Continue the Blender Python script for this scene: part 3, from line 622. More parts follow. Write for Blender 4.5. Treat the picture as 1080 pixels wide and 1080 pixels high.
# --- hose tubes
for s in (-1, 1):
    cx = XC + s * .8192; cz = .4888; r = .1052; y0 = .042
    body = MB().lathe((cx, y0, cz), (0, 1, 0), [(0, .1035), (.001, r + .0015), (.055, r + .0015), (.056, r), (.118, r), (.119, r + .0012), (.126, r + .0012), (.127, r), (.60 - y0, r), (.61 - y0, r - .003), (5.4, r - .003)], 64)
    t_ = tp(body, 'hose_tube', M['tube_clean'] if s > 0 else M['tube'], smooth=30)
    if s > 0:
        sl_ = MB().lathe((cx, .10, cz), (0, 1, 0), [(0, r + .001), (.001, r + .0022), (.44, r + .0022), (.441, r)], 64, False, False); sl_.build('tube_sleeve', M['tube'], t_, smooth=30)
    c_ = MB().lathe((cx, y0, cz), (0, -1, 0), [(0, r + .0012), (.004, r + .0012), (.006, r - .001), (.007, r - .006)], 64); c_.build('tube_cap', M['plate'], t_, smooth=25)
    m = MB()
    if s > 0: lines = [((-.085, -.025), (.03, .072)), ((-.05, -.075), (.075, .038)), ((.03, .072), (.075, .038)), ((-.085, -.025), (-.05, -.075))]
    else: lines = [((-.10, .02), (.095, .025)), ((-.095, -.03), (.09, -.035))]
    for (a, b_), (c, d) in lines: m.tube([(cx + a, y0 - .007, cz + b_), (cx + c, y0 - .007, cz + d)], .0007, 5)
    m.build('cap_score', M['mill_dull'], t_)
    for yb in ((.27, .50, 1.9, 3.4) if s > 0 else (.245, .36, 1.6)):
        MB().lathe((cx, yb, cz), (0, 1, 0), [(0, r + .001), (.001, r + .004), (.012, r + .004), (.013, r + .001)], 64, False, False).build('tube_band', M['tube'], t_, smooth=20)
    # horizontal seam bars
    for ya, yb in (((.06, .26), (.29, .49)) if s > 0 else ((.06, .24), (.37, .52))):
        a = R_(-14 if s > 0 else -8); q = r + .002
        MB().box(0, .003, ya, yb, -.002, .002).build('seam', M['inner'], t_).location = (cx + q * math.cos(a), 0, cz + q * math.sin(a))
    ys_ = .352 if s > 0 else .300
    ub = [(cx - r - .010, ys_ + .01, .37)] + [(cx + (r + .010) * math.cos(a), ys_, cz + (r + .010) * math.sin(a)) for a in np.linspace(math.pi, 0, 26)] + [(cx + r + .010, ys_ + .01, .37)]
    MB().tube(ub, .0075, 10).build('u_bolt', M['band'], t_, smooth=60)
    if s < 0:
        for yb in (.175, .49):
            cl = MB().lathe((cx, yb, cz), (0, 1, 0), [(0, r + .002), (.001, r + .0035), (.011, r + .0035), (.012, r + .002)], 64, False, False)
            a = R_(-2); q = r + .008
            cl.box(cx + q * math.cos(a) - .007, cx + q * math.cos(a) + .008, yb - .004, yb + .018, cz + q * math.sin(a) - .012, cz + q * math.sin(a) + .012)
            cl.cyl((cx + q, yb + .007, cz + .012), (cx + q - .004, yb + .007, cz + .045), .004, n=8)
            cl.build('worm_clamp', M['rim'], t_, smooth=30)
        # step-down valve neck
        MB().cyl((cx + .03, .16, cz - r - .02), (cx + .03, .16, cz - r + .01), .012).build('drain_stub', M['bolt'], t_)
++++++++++
Exercise requirements: Write down the full listing again, exactly.

Correct answer:
Continue the Blender Python script for this scene: part 3, from line 622. More parts follow. Write for Blender 4.5. Treat the picture as 1080 pixels wide and 1080 pixels high.
# --- hose tubes
for s in (-1, 1):
    cx = XC + s * .8192; cz = .4888; r = .1052; y0 = .042
    body = MB().lathe((cx, y0, cz), (0, 1, 0), [(0, .1035), (.001, r + .0015), (.055, r + .0015), (.056, r), (.118, r), (.119, r + .0012), (.126, r + .0012), (.127, r), (.60 - y0, r), (.61 - y0, r - .003), (5.4, r - .003)], 64)
    t_ = tp(body, 'hose_tube', M['tube_clean'] if s > 0 else M['tube'], smooth=30)
    if s > 0:
        sl_ = MB().lathe((cx, .10, cz), (0, 1, 0), [(0, r + .001), (.001, r + .0022), (.44, r + .0022), (.441, r)], 64, False, False); sl_.build('tube_sleeve', M['tube'], t_, smooth=30)
    c_ = MB().lathe((cx, y0, cz), (0, -1, 0), [(0, r + .0012), (.004, r + .0012), (.006, r - .001), (.007, r - .006)], 64); c_.build('tube_cap', M['plate'], t_, smooth=25)
    m = MB()
    if s > 0: lines = [((-.085, -.025), (.03, .072)), ((-.05, -.075), (.075, .038)), ((.03, .072), (.075, .038)), ((-.085, -.025), (-.05, -.075))]
    else: lines = [((-.10, .02), (.095, .025)), ((-.095, -.03), (.09, -.035))]
    for (a, b_), (c, d) in lines: m.tube([(cx + a, y0 - .007, cz + b_), (cx + c, y0 - .007, cz + d)], .0007, 5)
    m.build('cap_score', M['mill_dull'], t_)
    for yb in ((.27, .50, 1.9, 3.4) if s > 0 else (.245, .36, 1.6)):
        MB().lathe((cx, yb, cz), (0, 1, 0), [(0, r + .001), (.001, r + .004), (.012, r + .004), (.013, r + .001)], 64, False, False).build('tube_band', M['tube'], t_, smooth=20)
    # horizontal seam bars
    for ya, yb in (((.06, .26), (.29, .49)) if s > 0 else ((.06, .24), (.37, .52))):
        a = R_(-14 if s > 0 else -8); q = r + .002
        MB().box(0, .003, ya, yb, -.002, .002).build('seam', M['inner'], t_).location = (cx + q * math.cos(a), 0, cz + q * math.sin(a))
    ys_ = .352 if s > 0 else .300
    ub = [(cx - r - .010, ys_ + .01, .37)] + [(cx + (r + .010) * math.cos(a), ys_, cz + (r + .010) * math.sin(a)) for a in np.linspace(math.pi, 0, 26)] + [(cx + r + .010, ys_ + .01, .37)]
    MB().tube(ub, .0075, 10).build('u_bolt', M['band'], t_, smooth=60)
    if s < 0:
        for yb in (.175, .49):
            cl = MB().lathe((cx, yb, cz), (0, 1, 0), [(0, r + .002), (.001, r + .0035), (.011, r + .0035), (.012, r + .002)], 64, False, False)
            a = R_(-2); q = r + .008
            cl.box(cx + q * math.cos(a) - .007, cx + q * math.cos(a) + .008, yb - .004, yb + .018, cz + q * math.sin(a) - .012, cz + q * math.sin(a) + .012)
            cl.cyl((cx + q, yb + .007, cz + .012), (cx + q - .004, yb + .007, cz + .045), .004, n=8)
            cl.build('worm_clamp', M['rim'], t_, smooth=30)
        # step-down valve neck
        MB().cyl((cx + .03, .16, cz - r - .02), (cx + .03, .16, cz - r + .01), .012).build('drain_stub', M['bolt'], t_)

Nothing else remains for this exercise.